• _Set exercise_: Within the data below, state how many lines contain the string "that". Provide the number only.

• _Data listing_:
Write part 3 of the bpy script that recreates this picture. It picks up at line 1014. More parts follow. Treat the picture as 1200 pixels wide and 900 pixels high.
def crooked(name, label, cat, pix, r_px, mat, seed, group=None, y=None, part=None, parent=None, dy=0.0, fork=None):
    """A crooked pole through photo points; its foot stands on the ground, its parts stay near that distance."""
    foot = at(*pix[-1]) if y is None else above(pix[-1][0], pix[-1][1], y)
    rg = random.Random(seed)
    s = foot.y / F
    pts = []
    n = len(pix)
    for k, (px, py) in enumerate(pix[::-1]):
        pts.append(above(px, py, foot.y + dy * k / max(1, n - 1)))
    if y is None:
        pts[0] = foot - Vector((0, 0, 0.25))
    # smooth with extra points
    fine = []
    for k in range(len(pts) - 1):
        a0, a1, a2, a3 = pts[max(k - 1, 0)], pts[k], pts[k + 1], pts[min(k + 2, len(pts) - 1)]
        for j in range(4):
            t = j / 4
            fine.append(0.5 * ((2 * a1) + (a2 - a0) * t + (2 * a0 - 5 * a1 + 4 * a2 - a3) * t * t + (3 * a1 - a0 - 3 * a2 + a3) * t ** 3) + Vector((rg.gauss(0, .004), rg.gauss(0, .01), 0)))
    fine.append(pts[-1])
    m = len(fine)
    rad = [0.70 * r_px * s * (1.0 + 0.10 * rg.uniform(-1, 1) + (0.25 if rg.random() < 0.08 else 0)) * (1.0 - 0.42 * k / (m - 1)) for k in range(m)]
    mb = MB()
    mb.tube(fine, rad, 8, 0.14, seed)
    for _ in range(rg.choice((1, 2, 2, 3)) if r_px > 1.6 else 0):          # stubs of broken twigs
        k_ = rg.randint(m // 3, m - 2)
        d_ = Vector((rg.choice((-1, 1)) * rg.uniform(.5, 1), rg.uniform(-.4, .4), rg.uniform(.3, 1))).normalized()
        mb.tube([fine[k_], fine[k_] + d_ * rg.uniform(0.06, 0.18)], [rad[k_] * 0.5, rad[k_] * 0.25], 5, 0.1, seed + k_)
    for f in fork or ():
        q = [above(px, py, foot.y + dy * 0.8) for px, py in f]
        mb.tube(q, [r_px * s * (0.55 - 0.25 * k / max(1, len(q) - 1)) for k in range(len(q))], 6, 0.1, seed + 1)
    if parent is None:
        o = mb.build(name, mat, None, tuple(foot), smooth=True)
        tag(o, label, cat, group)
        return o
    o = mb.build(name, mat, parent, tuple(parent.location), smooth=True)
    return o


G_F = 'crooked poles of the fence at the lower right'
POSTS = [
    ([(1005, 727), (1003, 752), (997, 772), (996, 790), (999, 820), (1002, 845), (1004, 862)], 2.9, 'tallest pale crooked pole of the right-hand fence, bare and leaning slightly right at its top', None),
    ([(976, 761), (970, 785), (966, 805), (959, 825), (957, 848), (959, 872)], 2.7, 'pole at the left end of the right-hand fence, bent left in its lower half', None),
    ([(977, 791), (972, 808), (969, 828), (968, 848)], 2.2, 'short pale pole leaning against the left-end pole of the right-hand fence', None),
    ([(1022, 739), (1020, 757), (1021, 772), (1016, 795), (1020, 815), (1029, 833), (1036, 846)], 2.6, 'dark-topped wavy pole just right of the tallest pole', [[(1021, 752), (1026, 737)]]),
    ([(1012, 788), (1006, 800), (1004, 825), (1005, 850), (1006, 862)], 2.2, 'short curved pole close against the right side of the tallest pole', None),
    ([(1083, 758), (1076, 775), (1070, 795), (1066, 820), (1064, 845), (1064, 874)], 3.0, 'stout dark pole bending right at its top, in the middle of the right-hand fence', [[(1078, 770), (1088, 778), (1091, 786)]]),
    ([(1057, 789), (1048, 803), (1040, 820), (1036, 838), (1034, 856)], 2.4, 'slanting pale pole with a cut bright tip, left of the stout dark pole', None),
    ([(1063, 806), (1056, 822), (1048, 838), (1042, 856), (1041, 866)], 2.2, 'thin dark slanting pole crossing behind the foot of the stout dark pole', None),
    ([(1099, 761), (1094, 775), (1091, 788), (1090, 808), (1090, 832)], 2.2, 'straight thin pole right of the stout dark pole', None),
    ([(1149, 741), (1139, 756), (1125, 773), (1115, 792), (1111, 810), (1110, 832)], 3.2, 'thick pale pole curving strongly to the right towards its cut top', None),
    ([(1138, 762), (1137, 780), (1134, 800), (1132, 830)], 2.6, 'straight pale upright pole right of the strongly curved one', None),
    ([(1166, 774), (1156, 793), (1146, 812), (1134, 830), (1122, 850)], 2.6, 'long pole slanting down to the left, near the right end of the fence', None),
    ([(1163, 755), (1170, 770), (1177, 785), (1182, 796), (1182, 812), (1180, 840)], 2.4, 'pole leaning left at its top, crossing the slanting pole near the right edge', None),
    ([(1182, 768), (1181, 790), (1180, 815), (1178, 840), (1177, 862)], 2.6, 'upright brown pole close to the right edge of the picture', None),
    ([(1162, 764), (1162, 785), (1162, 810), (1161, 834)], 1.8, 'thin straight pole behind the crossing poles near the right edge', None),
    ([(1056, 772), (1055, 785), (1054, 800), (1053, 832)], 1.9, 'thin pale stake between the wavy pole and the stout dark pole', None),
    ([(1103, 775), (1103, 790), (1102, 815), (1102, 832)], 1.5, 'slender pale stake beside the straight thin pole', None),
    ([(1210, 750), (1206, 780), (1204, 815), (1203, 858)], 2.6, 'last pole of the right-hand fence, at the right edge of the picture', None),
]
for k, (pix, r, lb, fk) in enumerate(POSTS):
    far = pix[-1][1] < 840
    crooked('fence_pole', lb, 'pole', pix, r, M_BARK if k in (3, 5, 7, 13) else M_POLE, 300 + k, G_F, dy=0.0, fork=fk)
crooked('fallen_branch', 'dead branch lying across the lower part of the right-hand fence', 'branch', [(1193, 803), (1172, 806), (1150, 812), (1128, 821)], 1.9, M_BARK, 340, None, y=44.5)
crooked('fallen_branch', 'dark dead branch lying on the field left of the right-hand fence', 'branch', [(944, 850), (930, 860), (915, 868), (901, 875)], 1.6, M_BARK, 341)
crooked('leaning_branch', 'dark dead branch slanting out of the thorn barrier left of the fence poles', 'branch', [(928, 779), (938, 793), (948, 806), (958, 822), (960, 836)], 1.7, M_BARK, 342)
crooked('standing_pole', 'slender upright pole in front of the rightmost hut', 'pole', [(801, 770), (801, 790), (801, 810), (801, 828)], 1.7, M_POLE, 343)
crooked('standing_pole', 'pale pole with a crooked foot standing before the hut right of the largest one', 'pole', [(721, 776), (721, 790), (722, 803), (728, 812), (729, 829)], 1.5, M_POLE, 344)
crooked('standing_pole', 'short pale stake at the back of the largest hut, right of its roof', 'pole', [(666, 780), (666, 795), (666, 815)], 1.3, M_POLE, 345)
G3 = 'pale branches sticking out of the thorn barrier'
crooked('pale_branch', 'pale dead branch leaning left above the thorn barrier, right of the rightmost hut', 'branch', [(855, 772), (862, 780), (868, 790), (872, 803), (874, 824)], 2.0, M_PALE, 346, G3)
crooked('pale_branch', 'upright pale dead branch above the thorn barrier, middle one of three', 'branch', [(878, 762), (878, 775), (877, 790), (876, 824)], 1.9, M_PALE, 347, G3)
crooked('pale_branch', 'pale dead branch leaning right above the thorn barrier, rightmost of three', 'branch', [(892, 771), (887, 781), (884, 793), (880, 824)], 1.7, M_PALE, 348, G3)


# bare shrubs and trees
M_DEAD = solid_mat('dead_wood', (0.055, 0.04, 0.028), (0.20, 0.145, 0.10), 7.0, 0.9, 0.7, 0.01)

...

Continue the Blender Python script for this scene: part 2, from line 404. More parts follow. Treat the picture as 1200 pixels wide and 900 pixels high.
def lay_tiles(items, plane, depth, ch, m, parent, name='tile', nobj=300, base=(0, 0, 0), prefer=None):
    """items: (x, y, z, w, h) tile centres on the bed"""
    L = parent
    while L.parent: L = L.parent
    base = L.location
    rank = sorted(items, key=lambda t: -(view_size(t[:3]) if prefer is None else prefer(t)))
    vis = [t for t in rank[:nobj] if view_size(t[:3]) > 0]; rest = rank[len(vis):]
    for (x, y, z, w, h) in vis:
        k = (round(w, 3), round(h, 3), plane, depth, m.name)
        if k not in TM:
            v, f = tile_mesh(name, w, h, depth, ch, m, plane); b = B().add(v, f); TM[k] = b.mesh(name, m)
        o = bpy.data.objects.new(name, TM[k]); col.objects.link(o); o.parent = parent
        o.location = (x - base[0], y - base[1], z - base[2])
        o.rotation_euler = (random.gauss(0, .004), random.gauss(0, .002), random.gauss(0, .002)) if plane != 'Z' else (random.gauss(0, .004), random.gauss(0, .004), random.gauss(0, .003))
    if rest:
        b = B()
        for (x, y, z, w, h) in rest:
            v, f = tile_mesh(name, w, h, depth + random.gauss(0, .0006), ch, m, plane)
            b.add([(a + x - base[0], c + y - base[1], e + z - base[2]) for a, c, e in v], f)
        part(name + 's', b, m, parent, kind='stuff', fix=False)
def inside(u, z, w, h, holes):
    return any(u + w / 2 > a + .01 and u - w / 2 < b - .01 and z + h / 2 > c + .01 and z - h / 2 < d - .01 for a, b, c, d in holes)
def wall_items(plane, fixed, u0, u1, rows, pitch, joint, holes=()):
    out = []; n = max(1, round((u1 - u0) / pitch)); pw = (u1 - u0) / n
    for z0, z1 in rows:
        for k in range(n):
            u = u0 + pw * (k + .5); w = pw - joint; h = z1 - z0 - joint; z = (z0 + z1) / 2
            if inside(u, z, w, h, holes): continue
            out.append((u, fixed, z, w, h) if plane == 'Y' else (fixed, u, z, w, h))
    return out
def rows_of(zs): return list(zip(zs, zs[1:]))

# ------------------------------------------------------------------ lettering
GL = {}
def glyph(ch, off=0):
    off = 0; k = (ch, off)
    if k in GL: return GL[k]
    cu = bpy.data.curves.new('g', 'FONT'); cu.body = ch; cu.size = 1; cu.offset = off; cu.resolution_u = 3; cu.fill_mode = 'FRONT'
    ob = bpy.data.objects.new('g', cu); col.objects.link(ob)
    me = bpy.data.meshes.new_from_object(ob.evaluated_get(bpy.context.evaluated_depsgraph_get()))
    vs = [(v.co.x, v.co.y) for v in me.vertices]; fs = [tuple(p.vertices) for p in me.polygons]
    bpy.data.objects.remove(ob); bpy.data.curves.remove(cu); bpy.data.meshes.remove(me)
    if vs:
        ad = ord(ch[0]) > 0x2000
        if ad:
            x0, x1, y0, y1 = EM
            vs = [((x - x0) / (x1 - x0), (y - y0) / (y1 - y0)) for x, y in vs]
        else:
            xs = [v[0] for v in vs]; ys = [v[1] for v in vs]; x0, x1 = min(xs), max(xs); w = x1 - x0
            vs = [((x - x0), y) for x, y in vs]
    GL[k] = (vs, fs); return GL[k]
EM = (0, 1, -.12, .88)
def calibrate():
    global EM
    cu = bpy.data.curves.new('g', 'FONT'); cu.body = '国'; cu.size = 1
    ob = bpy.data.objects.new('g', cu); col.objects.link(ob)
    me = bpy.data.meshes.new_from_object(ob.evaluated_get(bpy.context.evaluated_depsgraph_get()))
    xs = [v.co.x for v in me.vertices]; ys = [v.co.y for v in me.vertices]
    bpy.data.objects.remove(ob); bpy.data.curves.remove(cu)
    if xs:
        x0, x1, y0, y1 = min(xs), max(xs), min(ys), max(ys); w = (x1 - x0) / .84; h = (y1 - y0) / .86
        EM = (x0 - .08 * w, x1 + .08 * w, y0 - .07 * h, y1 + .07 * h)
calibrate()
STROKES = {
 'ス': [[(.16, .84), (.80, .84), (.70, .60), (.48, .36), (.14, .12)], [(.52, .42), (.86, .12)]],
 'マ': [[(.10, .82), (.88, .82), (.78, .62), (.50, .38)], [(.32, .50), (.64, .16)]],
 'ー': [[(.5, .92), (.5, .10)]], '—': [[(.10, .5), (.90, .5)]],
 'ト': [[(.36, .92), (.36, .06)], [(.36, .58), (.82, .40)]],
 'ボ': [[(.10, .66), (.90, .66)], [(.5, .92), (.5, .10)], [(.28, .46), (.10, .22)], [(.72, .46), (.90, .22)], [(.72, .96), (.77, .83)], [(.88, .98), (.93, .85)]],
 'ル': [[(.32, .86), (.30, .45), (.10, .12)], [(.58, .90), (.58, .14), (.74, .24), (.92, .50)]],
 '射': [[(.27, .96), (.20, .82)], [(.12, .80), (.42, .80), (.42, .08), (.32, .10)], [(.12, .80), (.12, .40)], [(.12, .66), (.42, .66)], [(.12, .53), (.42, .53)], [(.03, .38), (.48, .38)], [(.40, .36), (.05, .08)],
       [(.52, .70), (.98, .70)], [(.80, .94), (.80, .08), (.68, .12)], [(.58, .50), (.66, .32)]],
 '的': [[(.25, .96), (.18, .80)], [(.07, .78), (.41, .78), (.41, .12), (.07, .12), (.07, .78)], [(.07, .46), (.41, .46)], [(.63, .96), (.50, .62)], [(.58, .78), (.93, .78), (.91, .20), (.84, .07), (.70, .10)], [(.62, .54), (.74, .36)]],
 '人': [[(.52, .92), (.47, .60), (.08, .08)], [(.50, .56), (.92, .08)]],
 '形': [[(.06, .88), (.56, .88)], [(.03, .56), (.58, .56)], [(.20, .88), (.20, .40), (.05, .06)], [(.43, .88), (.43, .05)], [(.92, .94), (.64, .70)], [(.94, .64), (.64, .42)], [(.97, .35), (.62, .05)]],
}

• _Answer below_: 2